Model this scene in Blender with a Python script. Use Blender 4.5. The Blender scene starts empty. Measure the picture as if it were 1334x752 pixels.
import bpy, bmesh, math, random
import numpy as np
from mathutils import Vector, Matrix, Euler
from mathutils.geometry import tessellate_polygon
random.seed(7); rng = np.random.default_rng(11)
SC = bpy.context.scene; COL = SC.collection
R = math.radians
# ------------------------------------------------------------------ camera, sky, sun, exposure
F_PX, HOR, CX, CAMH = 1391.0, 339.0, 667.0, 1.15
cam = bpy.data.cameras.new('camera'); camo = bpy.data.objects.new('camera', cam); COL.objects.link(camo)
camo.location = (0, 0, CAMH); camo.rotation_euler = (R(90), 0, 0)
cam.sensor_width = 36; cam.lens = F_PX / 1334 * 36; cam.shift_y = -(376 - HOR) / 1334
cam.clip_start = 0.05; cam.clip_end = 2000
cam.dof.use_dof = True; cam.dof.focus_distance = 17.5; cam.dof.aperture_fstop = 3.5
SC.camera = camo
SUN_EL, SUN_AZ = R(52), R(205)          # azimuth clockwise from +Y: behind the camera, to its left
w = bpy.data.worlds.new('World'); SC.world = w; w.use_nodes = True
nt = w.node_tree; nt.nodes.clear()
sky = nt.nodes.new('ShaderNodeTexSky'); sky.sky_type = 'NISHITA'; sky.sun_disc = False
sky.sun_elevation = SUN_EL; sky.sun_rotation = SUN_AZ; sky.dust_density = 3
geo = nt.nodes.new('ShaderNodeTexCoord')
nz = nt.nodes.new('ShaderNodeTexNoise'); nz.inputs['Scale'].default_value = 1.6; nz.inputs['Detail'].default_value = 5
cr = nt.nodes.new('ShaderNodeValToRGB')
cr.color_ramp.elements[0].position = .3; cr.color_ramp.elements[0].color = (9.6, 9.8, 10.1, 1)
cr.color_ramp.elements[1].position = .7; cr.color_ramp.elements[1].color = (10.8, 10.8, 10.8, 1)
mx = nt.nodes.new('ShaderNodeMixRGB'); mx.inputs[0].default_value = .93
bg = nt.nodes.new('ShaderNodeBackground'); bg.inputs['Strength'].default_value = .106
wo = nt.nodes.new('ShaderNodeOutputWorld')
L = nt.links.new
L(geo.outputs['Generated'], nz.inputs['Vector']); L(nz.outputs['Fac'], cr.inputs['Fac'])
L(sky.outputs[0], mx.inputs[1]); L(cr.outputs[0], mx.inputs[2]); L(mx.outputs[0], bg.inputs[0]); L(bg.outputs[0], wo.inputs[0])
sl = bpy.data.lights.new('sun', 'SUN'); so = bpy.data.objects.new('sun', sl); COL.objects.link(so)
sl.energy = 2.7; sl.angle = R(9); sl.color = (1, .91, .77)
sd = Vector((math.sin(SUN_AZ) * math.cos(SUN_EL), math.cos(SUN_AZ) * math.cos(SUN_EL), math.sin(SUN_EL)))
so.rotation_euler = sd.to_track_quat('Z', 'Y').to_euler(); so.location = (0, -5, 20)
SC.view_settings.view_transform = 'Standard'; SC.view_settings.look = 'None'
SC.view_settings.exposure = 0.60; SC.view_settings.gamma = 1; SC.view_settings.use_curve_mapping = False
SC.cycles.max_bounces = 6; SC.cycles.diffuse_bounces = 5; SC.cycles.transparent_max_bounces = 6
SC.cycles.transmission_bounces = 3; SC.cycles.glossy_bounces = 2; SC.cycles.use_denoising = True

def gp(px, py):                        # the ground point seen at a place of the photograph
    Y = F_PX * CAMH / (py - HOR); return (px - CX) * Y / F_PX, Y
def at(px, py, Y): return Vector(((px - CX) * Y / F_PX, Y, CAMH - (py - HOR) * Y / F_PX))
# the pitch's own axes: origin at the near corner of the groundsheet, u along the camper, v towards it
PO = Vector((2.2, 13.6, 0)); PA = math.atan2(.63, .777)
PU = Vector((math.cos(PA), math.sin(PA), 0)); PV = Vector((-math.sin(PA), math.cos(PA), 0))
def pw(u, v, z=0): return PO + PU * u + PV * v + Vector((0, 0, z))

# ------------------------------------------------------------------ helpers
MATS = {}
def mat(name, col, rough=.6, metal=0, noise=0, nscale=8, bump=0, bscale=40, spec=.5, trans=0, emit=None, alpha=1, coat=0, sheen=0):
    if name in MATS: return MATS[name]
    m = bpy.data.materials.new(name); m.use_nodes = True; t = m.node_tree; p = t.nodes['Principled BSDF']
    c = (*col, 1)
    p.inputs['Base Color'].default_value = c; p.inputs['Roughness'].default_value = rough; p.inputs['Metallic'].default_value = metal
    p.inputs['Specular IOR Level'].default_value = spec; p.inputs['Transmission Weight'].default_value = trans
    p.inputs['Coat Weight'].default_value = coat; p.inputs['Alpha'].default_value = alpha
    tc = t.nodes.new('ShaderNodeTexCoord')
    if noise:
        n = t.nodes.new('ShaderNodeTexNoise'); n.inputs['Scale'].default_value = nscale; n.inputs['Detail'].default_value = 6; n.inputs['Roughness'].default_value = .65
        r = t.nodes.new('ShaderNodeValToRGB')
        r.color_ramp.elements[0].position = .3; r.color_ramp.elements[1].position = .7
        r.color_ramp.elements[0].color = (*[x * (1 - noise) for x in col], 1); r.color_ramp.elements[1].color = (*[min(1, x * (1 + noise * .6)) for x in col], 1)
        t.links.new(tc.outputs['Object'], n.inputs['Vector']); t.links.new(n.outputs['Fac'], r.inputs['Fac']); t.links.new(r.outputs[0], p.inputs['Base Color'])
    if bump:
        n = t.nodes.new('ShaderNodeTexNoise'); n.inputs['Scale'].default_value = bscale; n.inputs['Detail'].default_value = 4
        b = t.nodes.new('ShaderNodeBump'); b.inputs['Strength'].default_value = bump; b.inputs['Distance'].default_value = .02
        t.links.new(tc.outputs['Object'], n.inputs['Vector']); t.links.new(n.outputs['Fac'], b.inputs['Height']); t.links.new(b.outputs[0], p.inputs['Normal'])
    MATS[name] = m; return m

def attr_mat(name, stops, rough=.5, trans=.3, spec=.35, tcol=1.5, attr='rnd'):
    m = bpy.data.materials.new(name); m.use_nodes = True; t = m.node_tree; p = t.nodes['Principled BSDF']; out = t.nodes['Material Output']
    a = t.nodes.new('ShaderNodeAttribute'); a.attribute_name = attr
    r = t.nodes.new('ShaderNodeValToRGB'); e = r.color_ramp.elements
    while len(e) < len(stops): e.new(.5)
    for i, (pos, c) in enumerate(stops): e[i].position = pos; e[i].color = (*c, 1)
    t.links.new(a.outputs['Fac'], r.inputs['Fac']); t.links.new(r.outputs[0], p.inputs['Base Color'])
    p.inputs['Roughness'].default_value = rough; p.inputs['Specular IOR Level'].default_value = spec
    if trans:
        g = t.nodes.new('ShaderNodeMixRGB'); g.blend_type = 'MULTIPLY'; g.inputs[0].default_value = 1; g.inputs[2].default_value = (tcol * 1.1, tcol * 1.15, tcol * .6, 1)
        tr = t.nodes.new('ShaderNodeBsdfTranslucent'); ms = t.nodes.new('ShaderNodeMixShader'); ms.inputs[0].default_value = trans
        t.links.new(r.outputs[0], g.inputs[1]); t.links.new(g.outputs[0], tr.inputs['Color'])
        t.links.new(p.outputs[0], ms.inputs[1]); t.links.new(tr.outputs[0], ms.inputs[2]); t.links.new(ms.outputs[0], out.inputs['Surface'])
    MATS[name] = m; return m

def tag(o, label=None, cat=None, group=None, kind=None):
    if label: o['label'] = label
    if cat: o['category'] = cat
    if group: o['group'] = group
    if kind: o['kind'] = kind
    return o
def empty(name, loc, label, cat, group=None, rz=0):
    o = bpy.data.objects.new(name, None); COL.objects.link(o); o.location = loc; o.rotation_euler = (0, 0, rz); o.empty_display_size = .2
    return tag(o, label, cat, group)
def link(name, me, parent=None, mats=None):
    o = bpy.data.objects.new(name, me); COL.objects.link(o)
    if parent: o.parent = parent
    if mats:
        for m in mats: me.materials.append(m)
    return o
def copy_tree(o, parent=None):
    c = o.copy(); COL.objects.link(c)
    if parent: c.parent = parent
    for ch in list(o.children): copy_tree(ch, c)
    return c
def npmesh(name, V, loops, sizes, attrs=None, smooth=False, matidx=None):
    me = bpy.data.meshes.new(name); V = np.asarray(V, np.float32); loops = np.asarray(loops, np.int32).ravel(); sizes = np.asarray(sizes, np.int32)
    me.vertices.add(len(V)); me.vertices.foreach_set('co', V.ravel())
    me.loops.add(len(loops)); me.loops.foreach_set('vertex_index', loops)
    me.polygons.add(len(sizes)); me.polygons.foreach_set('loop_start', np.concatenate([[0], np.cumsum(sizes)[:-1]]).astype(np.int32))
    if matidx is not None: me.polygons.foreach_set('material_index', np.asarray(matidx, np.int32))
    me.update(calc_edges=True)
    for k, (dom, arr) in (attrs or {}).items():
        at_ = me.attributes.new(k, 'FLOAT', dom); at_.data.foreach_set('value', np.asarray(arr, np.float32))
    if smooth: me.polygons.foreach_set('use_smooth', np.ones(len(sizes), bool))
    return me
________
**TASK TO COMPLETE:** State how many lines include the string "scene". Give no other information.

**FINISHED ANSWER:** 2